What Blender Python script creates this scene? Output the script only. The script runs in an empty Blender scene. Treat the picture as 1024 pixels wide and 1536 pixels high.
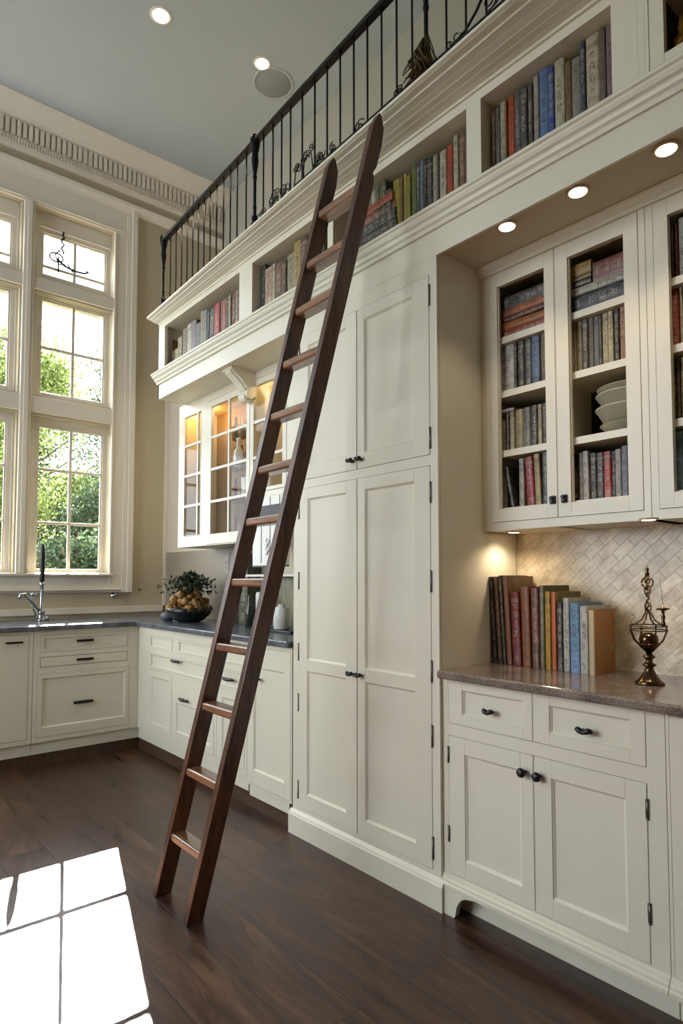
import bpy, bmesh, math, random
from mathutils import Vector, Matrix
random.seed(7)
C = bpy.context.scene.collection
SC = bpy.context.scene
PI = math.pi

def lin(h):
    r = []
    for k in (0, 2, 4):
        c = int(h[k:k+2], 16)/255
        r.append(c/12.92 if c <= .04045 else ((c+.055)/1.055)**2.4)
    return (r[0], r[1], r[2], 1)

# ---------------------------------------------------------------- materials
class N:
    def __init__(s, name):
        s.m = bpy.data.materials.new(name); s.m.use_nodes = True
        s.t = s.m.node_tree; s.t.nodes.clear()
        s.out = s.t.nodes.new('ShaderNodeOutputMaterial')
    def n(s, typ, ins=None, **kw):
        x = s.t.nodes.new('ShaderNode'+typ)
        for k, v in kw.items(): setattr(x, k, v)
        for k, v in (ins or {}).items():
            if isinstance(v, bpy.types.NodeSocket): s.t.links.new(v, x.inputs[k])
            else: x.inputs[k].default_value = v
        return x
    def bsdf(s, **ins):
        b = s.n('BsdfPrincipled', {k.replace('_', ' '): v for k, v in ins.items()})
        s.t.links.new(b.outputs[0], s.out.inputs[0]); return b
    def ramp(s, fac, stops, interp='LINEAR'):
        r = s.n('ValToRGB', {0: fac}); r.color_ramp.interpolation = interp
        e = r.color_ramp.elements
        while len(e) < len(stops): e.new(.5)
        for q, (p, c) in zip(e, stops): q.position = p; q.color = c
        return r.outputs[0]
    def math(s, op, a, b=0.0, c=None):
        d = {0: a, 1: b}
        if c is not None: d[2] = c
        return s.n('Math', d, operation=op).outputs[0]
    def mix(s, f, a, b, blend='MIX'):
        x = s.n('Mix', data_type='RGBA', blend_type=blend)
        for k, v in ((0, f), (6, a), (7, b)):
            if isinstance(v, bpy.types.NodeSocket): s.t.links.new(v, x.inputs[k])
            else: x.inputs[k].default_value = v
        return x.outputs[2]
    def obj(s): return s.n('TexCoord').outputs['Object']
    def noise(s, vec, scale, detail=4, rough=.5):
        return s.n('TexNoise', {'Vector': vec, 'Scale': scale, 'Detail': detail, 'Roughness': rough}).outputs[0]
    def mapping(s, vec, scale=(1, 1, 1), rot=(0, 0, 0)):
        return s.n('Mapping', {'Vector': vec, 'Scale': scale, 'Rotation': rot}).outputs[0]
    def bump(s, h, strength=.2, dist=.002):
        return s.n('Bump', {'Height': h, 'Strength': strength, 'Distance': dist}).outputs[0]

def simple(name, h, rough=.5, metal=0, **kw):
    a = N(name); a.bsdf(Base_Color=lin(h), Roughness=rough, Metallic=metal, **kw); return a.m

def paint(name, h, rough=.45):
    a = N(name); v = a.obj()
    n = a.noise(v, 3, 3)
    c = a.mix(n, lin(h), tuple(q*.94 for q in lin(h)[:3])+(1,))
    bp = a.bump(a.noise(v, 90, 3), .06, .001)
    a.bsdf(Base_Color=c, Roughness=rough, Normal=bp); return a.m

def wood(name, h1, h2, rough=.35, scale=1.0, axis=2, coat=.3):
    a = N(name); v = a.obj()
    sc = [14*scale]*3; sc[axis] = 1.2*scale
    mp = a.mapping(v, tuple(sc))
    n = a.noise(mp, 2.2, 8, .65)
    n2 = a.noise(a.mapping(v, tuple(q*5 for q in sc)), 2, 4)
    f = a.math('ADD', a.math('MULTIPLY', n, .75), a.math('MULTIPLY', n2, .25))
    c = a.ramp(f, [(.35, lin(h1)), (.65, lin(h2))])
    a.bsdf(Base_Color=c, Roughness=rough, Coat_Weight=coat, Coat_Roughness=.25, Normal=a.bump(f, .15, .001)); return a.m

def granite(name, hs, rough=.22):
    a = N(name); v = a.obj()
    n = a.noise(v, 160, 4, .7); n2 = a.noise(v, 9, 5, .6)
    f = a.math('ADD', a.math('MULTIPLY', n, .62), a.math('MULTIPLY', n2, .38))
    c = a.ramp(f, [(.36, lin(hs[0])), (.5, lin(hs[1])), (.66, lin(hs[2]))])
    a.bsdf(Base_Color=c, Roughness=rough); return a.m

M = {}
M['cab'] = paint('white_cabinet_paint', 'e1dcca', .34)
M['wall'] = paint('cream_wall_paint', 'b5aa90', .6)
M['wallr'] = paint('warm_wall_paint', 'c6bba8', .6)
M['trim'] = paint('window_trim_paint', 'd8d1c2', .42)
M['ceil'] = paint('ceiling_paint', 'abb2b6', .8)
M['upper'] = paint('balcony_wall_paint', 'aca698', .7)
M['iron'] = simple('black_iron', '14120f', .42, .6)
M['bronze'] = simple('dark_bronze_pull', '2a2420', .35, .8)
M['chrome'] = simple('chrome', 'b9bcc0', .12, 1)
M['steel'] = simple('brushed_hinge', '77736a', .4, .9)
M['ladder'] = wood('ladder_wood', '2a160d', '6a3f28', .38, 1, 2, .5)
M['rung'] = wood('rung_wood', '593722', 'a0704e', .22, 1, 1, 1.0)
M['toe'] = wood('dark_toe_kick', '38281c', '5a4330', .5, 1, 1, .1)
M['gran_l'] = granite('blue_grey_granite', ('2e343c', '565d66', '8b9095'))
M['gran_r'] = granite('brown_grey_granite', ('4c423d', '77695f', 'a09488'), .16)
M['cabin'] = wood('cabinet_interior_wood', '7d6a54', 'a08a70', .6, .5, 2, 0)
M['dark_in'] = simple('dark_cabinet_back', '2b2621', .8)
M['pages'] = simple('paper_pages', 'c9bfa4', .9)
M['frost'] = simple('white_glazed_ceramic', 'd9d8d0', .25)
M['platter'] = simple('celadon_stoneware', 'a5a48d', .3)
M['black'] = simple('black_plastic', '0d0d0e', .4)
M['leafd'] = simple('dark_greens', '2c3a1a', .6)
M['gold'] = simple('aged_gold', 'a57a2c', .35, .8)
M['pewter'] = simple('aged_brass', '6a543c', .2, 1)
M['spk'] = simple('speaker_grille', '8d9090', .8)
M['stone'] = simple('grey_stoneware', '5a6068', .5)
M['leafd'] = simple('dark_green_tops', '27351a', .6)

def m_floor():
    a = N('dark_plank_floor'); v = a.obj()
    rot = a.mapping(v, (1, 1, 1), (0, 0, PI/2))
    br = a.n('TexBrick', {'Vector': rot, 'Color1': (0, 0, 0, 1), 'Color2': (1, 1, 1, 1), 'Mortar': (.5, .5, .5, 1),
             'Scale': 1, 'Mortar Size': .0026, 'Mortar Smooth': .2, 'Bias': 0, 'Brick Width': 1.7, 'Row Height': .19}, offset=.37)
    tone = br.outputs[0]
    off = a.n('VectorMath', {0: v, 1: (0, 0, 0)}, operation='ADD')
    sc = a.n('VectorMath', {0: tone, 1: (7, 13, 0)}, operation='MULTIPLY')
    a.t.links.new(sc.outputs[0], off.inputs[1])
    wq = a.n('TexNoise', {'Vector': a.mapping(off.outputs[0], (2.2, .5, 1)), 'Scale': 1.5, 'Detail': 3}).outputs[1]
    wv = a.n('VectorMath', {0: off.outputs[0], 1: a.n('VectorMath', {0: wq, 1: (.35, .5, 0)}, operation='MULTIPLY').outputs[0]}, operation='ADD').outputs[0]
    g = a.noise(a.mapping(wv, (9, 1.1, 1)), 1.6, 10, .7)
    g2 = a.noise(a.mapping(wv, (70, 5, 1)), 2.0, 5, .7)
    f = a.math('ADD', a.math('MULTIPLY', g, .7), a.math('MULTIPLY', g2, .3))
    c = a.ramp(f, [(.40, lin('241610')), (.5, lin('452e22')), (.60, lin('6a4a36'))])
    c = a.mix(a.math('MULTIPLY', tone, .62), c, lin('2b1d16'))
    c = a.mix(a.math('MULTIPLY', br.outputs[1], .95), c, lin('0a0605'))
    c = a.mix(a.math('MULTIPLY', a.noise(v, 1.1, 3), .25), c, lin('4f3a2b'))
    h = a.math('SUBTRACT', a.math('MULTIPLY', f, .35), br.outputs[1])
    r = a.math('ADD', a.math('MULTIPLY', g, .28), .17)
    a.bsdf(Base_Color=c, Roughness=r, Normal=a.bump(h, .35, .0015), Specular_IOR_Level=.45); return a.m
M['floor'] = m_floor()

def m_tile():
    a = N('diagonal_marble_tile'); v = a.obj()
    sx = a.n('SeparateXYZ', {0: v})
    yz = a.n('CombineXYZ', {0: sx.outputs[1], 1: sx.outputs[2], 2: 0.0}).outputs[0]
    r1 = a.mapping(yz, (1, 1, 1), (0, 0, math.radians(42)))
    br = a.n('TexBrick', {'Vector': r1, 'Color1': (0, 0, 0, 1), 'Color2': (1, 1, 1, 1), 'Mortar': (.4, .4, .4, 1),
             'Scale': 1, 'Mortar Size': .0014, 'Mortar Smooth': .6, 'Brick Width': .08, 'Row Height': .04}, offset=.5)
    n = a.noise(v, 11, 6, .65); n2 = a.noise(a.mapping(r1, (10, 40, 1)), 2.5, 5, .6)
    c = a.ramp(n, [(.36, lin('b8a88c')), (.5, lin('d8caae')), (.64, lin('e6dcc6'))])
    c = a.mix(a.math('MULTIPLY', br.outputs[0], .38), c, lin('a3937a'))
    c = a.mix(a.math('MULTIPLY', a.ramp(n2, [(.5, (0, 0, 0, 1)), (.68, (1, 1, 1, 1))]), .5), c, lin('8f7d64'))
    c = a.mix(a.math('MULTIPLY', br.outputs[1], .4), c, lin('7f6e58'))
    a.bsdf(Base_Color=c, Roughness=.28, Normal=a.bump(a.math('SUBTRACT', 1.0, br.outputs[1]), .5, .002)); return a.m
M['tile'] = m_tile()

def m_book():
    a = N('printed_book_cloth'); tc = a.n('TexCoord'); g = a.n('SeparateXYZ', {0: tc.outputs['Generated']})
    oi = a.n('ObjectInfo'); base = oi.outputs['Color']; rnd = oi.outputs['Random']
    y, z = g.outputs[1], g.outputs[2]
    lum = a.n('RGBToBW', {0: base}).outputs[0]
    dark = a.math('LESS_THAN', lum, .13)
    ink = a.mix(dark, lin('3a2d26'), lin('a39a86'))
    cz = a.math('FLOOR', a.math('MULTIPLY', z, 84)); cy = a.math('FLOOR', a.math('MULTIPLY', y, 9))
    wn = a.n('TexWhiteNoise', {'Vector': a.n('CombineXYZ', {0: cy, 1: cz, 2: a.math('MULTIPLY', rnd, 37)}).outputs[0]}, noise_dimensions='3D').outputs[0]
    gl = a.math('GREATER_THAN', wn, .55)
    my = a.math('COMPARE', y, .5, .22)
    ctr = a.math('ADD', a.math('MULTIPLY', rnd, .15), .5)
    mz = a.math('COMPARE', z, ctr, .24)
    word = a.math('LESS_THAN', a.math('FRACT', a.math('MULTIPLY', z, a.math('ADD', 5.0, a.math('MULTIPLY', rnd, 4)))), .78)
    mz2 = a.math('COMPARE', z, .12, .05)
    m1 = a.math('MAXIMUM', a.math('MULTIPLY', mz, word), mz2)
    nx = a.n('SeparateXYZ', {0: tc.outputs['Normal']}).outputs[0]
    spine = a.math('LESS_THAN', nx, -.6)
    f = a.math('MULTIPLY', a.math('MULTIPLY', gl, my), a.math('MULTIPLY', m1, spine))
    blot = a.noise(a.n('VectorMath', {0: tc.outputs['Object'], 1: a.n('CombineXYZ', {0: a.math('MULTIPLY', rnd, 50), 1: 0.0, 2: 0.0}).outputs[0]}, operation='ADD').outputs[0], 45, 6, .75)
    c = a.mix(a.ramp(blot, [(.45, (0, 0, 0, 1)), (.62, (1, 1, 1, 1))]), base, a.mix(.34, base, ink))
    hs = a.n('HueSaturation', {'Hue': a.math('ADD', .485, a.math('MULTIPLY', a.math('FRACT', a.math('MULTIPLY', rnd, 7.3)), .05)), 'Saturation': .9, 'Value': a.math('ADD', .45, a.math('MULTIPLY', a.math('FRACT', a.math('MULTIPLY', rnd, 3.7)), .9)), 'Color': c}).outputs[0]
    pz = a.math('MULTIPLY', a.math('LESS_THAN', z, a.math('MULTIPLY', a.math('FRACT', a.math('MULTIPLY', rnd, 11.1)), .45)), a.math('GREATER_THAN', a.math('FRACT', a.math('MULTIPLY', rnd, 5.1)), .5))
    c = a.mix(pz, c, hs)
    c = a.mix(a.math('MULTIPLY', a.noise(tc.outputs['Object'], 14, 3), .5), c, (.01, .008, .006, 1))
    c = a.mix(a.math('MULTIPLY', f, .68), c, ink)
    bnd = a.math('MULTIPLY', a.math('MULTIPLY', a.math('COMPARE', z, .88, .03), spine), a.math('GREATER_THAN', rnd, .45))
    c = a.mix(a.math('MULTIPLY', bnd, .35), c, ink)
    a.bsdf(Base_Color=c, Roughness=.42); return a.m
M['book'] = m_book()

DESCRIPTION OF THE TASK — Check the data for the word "scene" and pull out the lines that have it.

RESPONSE FOR THIS EXERCISE —
What Blender Python script creates this scene? Output the script only. The script runs in an empty Blender scene. Treat the picture as 1024 pixels wide and 1536 pixels high.
C = bpy.context.scene.collection
SC = bpy.context.scene